Selain deforestasi akibat tambang nikel, baterai yang digunakan dalam kendaraan listrik masih bersumber dari energi kotor yaitu PLTU batu bara untuk smelter nikel. Seharusnya ransisi energi tidak serta merta hanya mengganti kendaraan bahan bakar fosil menjadi kendaraan listrik.
“Transisi energi harus diikuti dengan penghentian kegiatan pertambangan batu bara. Bukan malah membangun PLTU-PLTU lain,” ungkap dia.
Rawan Konflik Kepentingan
Pada 2019 lalu Presiden Jokowi mengeluarkan Perpres No 55 Tahun 2019 Tentang Percepatan Program Kendaraan Bermotor Berbasis Listrik Untuk Transportasi Jalan. pada peraturan itu Luhut juga ditunjuk sebagai ketua tim koordinasi percepatan program kendaraan bermotor berbasis baterai.
Menurut Hilman, hal ini memunculkan conflict of interest, karena Luhut sendiri terhubung dengan PT PT Toba Bara Sejahtera Energi Utama Tbk. Dikutip dari CNN Indonesia, pada November 2021 lalu, perusahaan ini menggandeng Gojek membangun usaha patungan (joint venture) bernama Electrum untuk membangun ekosistem motor listrik dalam negeri.

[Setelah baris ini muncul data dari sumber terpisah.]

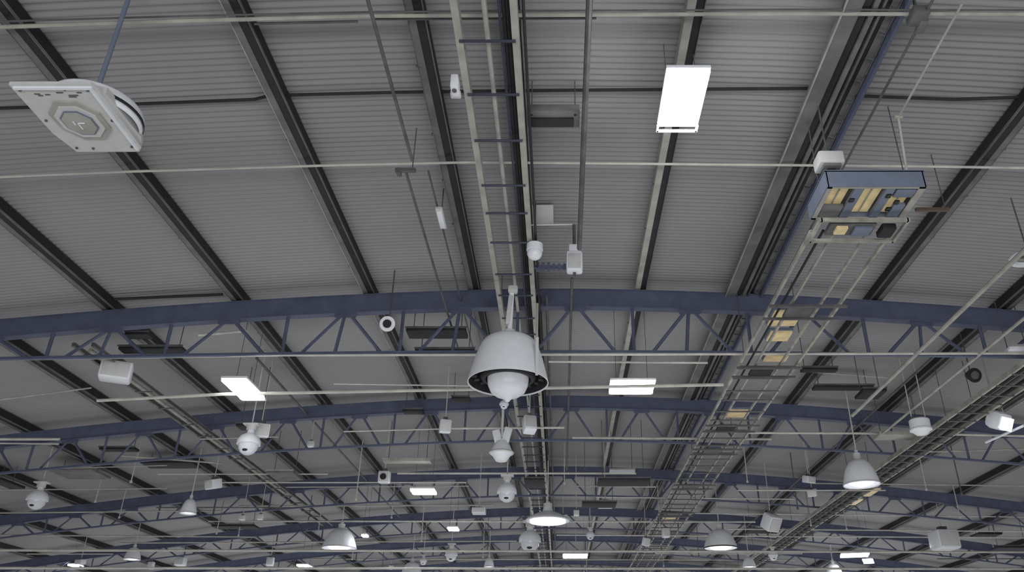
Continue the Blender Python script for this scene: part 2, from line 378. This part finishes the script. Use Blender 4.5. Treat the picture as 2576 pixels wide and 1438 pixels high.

Kedua pihak akan mengucurkan dana sebesar US$1 miliar atau sekitar Rp16 triliun- 17 triliun dalam 5 tahun ke depan. Namun, untuk tahap awal dana yang dikucurkan sebesar 10 juta Dolar AS.
“Kondisi ini hanya akan membuat adanya potensi konflik kepentingan dan diduga berpotensi hanya akan menguntungkan pihak tertentu. Orientasinya tidak pada kepentingan lingkungan dan publik. Skor 0 lingkungan - 100 Pengusaha,” ucap Hilman.
Lebih lanjut ia menyebutkan Inpres No.7 tahun 2022 seharusnya tidak berisi mengenai penggantian mobil dinas pejabat publik. Langkah prioritas yang seharusnya ditempuh oleh pemerintah adalah mengganti transportasi umum dengan electric vehicle, integrasi transportasi publik, dan membatasi produksi kendaraan yang berbahan bakar fosil.